AMPAS has more than 7,000 members, filtered into 17 ‘chapters’ – each one representing a different filmmaking discipline. Branches have three governors, who make up the Board Of Governors. It is these 51 people, led by President Cheryl Boone Isaacs (who is African-American) and various officers, who shape AMPAS’ direction.

According to Carola Ash, the Academy’s European Director Of Membership And Programming, “you can be invited to become a member by having two members from the same branch sponsor you. You are also automatically considered if you are nominated for, or win, an Oscar. The criteria is about the quality of the work.”

 

Deciding Vote

The Academy held its first awards ceremony in 1929. Nicknamed The Oscars (the origin of the moniker is disputed), there are currently 24 awards. Voters are encouraged to watch the films in private theatres in LA, New York, San Francisco and London. If not, DVDs are made available. Although membership is supposed to be secret, it hasn’t stopped studios sending glossy brochures, baskets and throwing parties to try to sway voters.

The first round of voting is restricted to members of the Academy branch concerned – directors vote for directors etc. After that, members vote on all nominees to determine the winners.

There are 6,261 members who can vote. The actors branch is the biggest at 1,100 members, which is partly why films built on meaty dramatic performances win Best Picture nominations. After Henry Fonda and James Garner once caused uproar by admitting they let their wives fill out their ballots, acts of verification, such as online IDs and codes sent to cellphones, keep it honest. The voting is presided over by independent accountants Pricewaterhouse Coopers, tabulation taking 1,700 man hours.

“The voting is private, so there is no way to know who people vote for,” explains Ash. “Members take their voting very seriously, and will only vote for films they have seen.”

Time for change

It is the constitution of the membership – largely white, male and ageing (average age: 62) – that has become the focus of attention. In The Hollywood Reporter, director Rod Lurie wrote about overhearing a seventysomething member dismiss Straight Outta Compton as “too loud”. He was the only one of his peers who had watched it.

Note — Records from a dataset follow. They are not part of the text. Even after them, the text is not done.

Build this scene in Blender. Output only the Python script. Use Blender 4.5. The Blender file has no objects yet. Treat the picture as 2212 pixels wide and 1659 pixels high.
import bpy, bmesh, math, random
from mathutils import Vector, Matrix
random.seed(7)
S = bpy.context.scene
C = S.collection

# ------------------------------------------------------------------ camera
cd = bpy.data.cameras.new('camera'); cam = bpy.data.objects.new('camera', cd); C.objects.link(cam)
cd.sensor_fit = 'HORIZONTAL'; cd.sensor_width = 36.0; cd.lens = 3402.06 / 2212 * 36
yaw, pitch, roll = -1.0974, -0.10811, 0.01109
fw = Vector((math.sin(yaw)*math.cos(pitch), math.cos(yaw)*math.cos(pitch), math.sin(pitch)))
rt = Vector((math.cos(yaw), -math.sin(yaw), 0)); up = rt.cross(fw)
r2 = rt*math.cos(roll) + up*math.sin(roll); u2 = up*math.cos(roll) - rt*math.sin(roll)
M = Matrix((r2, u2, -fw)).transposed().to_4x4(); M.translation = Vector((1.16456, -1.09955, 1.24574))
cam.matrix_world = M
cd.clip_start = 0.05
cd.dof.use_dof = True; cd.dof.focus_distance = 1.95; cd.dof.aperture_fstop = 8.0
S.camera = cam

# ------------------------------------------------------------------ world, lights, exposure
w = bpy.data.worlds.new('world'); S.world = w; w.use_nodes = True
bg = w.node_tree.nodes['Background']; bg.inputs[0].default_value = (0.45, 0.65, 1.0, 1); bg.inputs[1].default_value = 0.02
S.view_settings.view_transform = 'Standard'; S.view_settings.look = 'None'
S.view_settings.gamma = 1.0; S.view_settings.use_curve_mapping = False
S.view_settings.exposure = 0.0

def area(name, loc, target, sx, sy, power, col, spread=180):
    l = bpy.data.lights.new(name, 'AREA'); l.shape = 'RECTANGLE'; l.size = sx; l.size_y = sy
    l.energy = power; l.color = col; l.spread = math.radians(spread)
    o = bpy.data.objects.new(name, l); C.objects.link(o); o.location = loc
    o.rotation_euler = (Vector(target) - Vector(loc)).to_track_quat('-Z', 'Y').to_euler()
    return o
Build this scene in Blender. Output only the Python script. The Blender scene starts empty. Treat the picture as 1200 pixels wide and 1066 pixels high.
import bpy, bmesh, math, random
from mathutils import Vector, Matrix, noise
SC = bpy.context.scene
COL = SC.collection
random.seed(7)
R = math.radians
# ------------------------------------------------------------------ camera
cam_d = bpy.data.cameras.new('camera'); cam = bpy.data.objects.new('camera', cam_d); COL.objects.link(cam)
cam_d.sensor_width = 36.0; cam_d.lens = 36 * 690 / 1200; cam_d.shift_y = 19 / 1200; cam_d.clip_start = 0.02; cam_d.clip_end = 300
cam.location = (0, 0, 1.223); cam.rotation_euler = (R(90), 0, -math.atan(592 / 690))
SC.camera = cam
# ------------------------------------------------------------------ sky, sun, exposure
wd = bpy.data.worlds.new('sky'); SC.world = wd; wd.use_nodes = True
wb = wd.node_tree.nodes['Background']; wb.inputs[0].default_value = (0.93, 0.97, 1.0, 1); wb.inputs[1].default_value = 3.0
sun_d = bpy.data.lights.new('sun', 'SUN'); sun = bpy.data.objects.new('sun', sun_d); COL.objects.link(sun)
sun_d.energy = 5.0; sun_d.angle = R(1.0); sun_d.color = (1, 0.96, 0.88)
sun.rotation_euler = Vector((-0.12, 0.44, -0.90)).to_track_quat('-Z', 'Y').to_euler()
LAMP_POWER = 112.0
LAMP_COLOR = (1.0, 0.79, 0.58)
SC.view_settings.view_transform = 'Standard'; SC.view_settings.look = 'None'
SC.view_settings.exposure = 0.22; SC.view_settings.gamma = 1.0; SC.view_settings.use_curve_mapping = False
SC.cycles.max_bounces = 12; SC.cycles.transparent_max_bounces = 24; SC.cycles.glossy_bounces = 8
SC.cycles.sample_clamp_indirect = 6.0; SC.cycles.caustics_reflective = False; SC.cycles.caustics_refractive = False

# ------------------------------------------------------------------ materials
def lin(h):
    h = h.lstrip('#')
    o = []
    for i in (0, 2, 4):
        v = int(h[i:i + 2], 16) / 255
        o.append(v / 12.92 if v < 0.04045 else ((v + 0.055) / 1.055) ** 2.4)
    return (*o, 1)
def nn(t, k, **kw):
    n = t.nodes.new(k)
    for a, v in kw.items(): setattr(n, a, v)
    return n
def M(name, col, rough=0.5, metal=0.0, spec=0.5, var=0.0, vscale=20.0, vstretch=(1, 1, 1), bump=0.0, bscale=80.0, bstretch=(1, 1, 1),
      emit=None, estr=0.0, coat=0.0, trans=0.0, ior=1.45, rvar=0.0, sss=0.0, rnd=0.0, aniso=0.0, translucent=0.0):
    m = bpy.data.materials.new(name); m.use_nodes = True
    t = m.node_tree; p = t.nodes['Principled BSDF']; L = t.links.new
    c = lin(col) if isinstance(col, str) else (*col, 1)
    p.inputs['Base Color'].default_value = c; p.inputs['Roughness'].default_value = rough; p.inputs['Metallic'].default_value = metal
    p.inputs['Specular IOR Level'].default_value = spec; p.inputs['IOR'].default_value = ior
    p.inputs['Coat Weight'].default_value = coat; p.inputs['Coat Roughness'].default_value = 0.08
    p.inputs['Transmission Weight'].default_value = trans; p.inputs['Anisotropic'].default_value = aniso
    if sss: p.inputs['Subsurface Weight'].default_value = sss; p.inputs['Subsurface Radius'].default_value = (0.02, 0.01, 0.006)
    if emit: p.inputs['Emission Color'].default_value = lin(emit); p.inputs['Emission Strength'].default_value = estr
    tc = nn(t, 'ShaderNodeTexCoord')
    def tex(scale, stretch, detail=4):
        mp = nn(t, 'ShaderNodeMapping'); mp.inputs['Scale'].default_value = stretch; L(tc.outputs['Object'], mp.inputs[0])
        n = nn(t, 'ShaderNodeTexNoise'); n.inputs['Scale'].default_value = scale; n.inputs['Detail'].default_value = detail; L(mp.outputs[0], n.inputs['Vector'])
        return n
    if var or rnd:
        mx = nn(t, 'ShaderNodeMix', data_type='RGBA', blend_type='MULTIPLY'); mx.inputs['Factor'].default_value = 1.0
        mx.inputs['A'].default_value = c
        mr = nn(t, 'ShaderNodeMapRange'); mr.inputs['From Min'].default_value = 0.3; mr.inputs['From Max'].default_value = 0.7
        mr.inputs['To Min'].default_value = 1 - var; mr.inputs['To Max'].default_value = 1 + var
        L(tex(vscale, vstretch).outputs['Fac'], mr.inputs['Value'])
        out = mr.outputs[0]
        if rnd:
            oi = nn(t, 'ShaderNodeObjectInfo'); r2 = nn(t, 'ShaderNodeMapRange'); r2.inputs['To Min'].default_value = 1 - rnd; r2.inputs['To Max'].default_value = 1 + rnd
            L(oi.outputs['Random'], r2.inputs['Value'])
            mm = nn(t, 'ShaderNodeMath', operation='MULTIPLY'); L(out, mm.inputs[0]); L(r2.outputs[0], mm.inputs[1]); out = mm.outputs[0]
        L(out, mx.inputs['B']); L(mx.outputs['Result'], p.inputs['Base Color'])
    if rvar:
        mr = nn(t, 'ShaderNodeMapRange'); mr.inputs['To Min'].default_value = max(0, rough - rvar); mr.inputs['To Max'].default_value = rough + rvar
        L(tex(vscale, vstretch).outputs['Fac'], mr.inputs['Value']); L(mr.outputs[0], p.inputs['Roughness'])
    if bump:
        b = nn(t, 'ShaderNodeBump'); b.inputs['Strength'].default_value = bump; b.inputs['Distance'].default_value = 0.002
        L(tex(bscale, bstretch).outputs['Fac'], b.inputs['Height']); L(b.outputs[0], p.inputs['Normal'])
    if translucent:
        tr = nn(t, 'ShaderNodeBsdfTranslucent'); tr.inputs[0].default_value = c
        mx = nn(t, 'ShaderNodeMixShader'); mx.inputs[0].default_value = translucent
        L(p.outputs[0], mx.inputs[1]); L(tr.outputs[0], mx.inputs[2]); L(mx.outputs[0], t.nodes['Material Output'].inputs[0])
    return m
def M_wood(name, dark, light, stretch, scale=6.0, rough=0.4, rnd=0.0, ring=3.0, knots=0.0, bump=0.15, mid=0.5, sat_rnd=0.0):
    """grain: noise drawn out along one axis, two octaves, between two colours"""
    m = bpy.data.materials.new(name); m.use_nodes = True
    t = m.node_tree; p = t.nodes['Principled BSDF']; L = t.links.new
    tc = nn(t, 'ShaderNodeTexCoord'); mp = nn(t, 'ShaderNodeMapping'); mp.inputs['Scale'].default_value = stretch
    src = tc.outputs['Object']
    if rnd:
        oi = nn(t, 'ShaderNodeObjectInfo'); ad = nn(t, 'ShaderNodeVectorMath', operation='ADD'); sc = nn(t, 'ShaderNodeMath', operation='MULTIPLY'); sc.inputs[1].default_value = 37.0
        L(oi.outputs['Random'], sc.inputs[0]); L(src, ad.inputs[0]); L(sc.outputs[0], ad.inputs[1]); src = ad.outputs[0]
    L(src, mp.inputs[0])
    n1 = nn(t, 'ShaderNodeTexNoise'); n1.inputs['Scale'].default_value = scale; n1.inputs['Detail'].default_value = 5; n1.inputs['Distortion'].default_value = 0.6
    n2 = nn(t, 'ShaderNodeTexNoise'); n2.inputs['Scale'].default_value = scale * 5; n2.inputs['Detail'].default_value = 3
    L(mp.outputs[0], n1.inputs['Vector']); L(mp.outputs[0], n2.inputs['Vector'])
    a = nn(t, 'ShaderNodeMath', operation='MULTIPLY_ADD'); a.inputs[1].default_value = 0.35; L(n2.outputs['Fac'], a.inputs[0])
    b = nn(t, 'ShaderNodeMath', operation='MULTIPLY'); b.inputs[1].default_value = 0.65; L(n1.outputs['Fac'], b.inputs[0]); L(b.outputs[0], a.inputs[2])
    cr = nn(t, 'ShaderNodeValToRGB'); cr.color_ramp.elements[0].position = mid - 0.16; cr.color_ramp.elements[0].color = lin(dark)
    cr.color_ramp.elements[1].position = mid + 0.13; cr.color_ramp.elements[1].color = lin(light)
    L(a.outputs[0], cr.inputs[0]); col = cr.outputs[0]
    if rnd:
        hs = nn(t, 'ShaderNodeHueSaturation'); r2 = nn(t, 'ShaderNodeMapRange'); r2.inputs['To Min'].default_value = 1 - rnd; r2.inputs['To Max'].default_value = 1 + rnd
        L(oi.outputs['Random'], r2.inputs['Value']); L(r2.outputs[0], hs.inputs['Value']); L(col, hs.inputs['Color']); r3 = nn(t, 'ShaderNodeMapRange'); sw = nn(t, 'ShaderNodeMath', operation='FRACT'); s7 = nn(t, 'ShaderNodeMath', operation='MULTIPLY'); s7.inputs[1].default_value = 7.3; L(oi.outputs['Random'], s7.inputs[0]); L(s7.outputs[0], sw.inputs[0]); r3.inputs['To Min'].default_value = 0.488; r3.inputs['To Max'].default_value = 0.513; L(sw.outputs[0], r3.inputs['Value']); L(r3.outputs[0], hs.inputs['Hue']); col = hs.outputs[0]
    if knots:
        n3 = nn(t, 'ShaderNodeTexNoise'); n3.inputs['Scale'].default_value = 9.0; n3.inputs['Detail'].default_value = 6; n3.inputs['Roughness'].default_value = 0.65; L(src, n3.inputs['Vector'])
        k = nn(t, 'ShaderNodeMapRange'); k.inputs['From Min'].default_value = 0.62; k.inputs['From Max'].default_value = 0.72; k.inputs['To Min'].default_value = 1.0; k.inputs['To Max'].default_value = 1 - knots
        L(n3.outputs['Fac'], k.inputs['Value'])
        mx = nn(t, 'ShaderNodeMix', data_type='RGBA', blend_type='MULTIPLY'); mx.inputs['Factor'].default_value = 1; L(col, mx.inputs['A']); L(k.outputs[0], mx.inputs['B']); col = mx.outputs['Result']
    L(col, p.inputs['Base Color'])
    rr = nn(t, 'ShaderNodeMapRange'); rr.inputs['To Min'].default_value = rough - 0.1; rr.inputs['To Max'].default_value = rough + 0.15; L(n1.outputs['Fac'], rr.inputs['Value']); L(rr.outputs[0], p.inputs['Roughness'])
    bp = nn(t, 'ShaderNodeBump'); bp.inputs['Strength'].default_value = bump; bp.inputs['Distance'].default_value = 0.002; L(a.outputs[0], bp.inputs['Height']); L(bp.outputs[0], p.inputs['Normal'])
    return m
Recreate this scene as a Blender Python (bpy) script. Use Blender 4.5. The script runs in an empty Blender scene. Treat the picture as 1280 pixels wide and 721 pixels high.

The current membership is 93 per cent white and 76 per cent male, and Boone Isaacs has pledged to double the numbers of diverse members by 2020. Initiatives include adding three governors who reflect diversity, a broader recruiting campaign, and “re-framing” automatic voting-for-life rights to challenge the age bias.

Changing membership policy is not unprecedented – the Sixties and Seventies saw younger voters fast-tracked – but the speed and boldness of these changes is startling. “This is not just an Academy issue,” says Ash, “but an industry-wide issue. It is important for the whole industry to act quickly. The world is diverse and film should demonstrate that.”

Things have already started to shift. Ryan Murphy, creator of Glee and American Horror Story, has launched a foundation that guarantees 50 per cent of director slots on his shows will be filled by filmmakers of colour, women or LGBT talent. But for Allain, quality over tokenism is paramount.

“The challenge to all film execs is: if you want diversity, make it an agenda. They should say, ‘Who out there is great?’ I’m not talking about quotas. I’m saying find the best filmmakers of colour, the best women filmmakers. If you bring those diverse voices and give them the mainstream treatment, you can watch the green fall.” 

With any luck, starting in 2017, the gold-plated elephant will have left the room.